Gonzalo Melián
Canarias, al igual que todo el territorio nacional, es un lugar con innumerables casos de corrupción. Faycán, Las Teresitas, Unión, Eólico, Brisam, Góndola o Arona, entro otros, son los nombres con los que son conocidos los procedimientos judiciales abiertos en las islas, y todos ellos se han producido por el mismo denominador común: la ausencia de libertad económica y el exceso de poder político.
La corrupción es un claro indicador de ausencia de libertad, profusión de leyes inútiles que impiden el desarrollo económico o existencia de importantes cantidades de dinero público cuyo pago ha sido abusivamente exigido a los ciudadanos.
Por ello, si observamos los casos de corrupción de Canarias, veremos que no se han dado en mercados poco regulados, como el de los juguetes o el textil, sino en los más intervenidos, como podrían ser el de urbanismo o el energético.
El poder tiende a corromper, y el poder absoluto corrompe absolutamente, como explicó Lord Acton. Por esta razón, esta práctica consistente en la utilización de las funciones y medios públicos en provecho económico de sus gestores no se arregla con más leyes o regulaciones, pues eso la estimula, sino con más libertad y, por lo tanto, con menos poder político.

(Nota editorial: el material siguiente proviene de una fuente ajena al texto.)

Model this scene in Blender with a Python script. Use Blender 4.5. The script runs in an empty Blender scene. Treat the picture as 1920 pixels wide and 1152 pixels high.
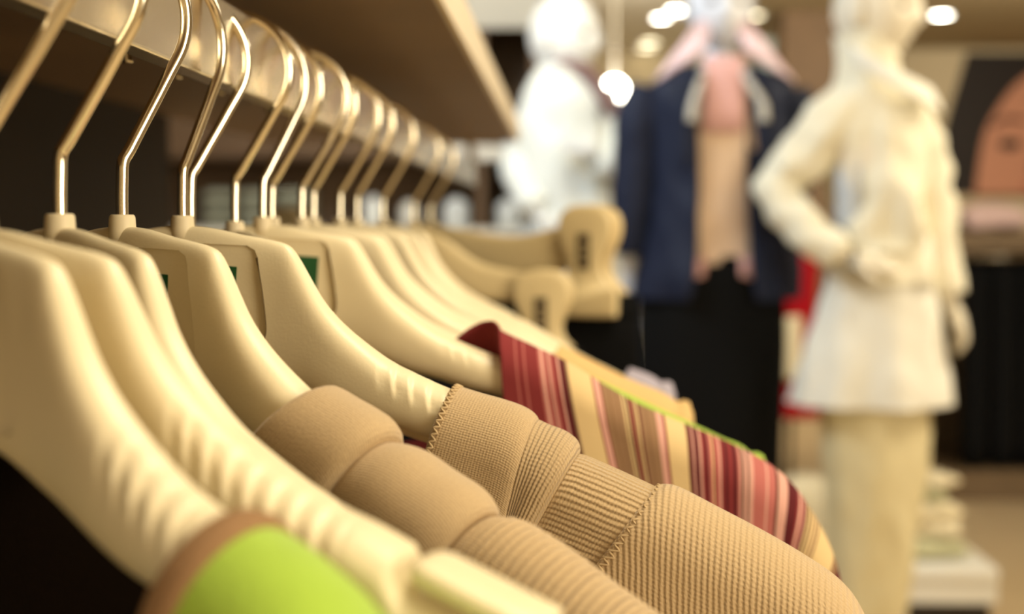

Pero esto es algo que los gobernantes canarios lamentablemente ni se plantean, si no lean la última entrada del ocurrente blog de Paulino Rivero, donde nos dice que necesitamos una «reforma constitucional que implique una profundización del autogobierno de las comunidades autónomas», es decir, que lo que necesitamos es más poder para él y su tropa y no más libertad o autogobierno de los canarios.